The EU already imports most of its natural gas — increasingly in the form of expensive LNG — making blue hydrogen not just environmentally questionable, but strategically unattractive. Supporting blue hydrogen for SAF would amount to subsidizing imported fossil fuels while undermining Europe’s goal of building a resilient, low-carbon energy base. By contrast, green hydrogen offers a path to domestically manufactured e-fuels — expensive today, but with falling cost curves and stronger alignment with the EU’s energy and climate priorities.

That is not to say that blue hydrogen could not play an important role in the transition. More advanced blue hydrogen technologies—such as methane pyrolysis—could offer a very low-emission alternative and allow hydrogen demand to develop more fully before a proper shift toward green hydrogen begins. Natural gas reserves within EU borders could also play a more substantial role in the transition by shifting production toward the delivery of blue hydrogen instead.

What This Means

Despite the high electricity cost, there are scenarios in which Europe could succeed: co-location with nuclear plants (e.g. in France), offshore wind-to-e-fuel development (e.g. North Sea), behind-the-meter renewable setups that bypass high grid prices, and strategic partnerships abroad, including in solar-rich regions like North Africa.

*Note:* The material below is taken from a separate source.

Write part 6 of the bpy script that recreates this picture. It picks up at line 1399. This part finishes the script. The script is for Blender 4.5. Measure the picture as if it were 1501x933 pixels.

Combined with industrial policy and energy security goals, these strategies could support a local e-fuel industry. But they require coordination, capital, and regulatory clarity.

For European producers, the strategic questions are multiplying. Do they double down on biofuels now and use the current policy window to reinvest? Or do they start pivoting toward e-fuels — acquiring location and cheap electricity access, and developing scale before competitors can?

Most players are still watching and waiting. The transition is costly. The demand curve is policy-driven. And timing matters. Enter too early and risk margin compression. Enter too late and risk losing access to offtake agreements and supply contracts. The clock is moving, but not everyone agrees on when to jump.